__GIVEN TASK__
Please give the data below again in full, exactly as it stands.

__PROVIDED MATERIAL__
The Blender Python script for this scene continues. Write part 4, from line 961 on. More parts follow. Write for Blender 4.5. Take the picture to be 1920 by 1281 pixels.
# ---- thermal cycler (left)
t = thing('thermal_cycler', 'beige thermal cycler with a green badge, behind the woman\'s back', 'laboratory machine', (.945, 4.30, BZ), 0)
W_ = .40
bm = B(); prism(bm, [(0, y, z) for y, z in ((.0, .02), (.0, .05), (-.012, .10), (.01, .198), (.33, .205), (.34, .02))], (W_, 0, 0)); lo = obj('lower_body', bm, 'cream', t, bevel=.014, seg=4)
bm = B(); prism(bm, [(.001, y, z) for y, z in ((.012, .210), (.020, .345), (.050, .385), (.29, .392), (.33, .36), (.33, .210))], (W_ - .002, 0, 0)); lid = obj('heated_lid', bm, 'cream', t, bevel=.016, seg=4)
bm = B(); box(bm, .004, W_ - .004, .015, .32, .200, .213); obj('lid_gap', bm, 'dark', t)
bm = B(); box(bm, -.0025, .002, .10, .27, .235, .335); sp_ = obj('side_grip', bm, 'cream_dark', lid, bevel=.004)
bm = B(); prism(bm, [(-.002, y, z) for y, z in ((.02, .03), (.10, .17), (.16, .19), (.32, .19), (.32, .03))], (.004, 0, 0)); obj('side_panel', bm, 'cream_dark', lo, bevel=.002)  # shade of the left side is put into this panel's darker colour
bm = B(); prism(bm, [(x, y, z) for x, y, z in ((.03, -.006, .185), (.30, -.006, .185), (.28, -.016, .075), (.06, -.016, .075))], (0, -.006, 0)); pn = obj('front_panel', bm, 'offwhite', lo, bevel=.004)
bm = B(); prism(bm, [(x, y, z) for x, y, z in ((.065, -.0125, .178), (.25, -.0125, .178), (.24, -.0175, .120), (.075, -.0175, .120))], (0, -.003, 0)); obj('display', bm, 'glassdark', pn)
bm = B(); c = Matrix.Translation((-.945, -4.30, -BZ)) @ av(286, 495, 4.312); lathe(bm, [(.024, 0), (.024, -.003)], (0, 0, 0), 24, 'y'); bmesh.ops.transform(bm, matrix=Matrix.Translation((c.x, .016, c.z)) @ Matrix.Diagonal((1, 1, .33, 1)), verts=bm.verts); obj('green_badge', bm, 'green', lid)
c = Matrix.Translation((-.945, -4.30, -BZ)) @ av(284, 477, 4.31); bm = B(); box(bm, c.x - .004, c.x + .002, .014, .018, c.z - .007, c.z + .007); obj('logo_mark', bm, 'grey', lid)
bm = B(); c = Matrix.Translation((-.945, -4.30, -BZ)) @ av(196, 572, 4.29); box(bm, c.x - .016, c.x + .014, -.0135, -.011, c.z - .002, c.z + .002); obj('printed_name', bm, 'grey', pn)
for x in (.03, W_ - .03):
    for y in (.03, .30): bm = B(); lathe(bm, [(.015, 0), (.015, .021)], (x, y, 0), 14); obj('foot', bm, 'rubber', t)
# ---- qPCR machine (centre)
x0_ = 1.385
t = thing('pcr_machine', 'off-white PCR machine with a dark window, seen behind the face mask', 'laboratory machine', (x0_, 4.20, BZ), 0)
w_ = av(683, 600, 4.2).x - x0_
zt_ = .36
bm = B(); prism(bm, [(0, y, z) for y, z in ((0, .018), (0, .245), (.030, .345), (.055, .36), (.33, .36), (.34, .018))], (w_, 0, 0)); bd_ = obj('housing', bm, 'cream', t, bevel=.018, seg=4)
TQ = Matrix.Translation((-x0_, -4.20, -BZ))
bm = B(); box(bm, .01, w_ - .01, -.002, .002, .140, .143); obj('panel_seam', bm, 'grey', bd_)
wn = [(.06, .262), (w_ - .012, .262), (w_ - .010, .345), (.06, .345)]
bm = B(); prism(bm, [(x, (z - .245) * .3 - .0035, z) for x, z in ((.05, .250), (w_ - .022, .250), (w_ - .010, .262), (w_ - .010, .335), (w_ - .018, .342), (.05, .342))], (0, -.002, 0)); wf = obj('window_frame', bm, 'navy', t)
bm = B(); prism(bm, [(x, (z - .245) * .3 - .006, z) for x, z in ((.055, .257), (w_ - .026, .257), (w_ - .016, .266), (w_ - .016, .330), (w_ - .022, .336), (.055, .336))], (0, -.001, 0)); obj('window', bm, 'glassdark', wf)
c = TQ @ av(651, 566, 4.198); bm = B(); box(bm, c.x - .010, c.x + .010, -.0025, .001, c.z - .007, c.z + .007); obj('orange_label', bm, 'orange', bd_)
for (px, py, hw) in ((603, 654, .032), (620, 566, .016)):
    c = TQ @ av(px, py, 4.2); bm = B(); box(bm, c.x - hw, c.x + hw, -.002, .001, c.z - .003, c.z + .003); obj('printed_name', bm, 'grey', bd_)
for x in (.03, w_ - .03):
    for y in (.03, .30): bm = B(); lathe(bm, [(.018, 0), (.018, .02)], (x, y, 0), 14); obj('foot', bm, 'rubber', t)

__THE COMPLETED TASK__
The Blender Python script for this scene continues. Write part 4, from line 961 on. More parts follow. Write for Blender 4.5. Take the picture to be 1920 by 1281 pixels.
# ---- thermal cycler (left)
t = thing('thermal_cycler', 'beige thermal cycler with a green badge, behind the woman\'s back', 'laboratory machine', (.945, 4.30, BZ), 0)
W_ = .40
bm = B(); prism(bm, [(0, y, z) for y, z in ((.0, .02), (.0, .05), (-.012, .10), (.01, .198), (.33, .205), (.34, .02))], (W_, 0, 0)); lo = obj('lower_body', bm, 'cream', t, bevel=.014, seg=4)
bm = B(); prism(bm, [(.001, y, z) for y, z in ((.012, .210), (.020, .345), (.050, .385), (.29, .392), (.33, .36), (.33, .210))], (W_ - .002, 0, 0)); lid = obj('heated_lid', bm, 'cream', t, bevel=.016, seg=4)
bm = B(); box(bm, .004, W_ - .004, .015, .32, .200, .213); obj('lid_gap', bm, 'dark', t)
bm = B(); box(bm, -.0025, .002, .10, .27, .235, .335); sp_ = obj('side_grip', bm, 'cream_dark', lid, bevel=.004)
bm = B(); prism(bm, [(-.002, y, z) for y, z in ((.02, .03), (.10, .17), (.16, .19), (.32, .19), (.32, .03))], (.004, 0, 0)); obj('side_panel', bm, 'cream_dark', lo, bevel=.002)  # shade of the left side is put into this panel's darker colour
bm = B(); prism(bm, [(x, y, z) for x, y, z in ((.03, -.006, .185), (.30, -.006, .185), (.28, -.016, .075), (.06, -.016, .075))], (0, -.006, 0)); pn = obj('front_panel', bm, 'offwhite', lo, bevel=.004)
bm = B(); prism(bm, [(x, y, z) for x, y, z in ((.065, -.0125, .178), (.25, -.0125, .178), (.24, -.0175, .120), (.075, -.0175, .120))], (0, -.003, 0)); obj('display', bm, 'glassdark', pn)
bm = B(); c = Matrix.Translation((-.945, -4.30, -BZ)) @ av(286, 495, 4.312); lathe(bm, [(.024, 0), (.024, -.003)], (0, 0, 0), 24, 'y'); bmesh.ops.transform(bm, matrix=Matrix.Translation((c.x, .016, c.z)) @ Matrix.Diagonal((1, 1, .33, 1)), verts=bm.verts); obj('green_badge', bm, 'green', lid)
c = Matrix.Translation((-.945, -4.30, -BZ)) @ av(284, 477, 4.31); bm = B(); box(bm, c.x - .004, c.x + .002, .014, .018, c.z - .007, c.z + .007); obj('logo_mark', bm, 'grey', lid)
bm = B(); c = Matrix.Translation((-.945, -4.30, -BZ)) @ av(196, 572, 4.29); box(bm, c.x - .016, c.x + .014, -.0135, -.011, c.z - .002, c.z + .002); obj('printed_name', bm, 'grey', pn)
for x in (.03, W_ - .03):
    for y in (.03, .30): bm = B(); lathe(bm, [(.015, 0), (.015, .021)], (x, y, 0), 14); obj('foot', bm, 'rubber', t)
# ---- qPCR machine (centre)
x0_ = 1.385
t = thing('pcr_machine', 'off-white PCR machine with a dark window, seen behind the face mask', 'laboratory machine', (x0_, 4.20, BZ), 0)
w_ = av(683, 600, 4.2).x - x0_
zt_ = .36
bm = B(); prism(bm, [(0, y, z) for y, z in ((0, .018), (0, .245), (.030, .345), (.055, .36), (.33, .36), (.34, .018))], (w_, 0, 0)); bd_ = obj('housing', bm, 'cream', t, bevel=.018, seg=4)
TQ = Matrix.Translation((-x0_, -4.20, -BZ))
bm = B(); box(bm, .01, w_ - .01, -.002, .002, .140, .143); obj('panel_seam', bm, 'grey', bd_)
wn = [(.06, .262), (w_ - .012, .262), (w_ - .010, .345), (.06, .345)]
bm = B(); prism(bm, [(x, (z - .245) * .3 - .0035, z) for x, z in ((.05, .250), (w_ - .022, .250), (w_ - .010, .262), (w_ - .010, .335), (w_ - .018, .342), (.05, .342))], (0, -.002, 0)); wf = obj('window_frame', bm, 'navy', t)
bm = B(); prism(bm, [(x, (z - .245) * .3 - .006, z) for x, z in ((.055, .257), (w_ - .026, .257), (w_ - .016, .266), (w_ - .016, .330), (w_ - .022, .336), (.055, .336))], (0, -.001, 0)); obj('window', bm, 'glassdark', wf)
c = TQ @ av(651, 566, 4.198); bm = B(); box(bm, c.x - .010, c.x + .010, -.0025, .001, c.z - .007, c.z + .007); obj('orange_label', bm, 'orange', bd_)
for (px, py, hw) in ((603, 654, .032), (620, 566, .016)):
    c = TQ @ av(px, py, 4.2); bm = B(); box(bm, c.x - hw, c.x + hw, -.002, .001, c.z - .003, c.z + .003); obj('printed_name', bm, 'grey', bd_)
for x in (.03, w_ - .03):
    for y in (.03, .30): bm = B(); lathe(bm, [(.018, 0), (.018, .02)], (x, y, 0), 14); obj('foot', bm, 'rubber', t)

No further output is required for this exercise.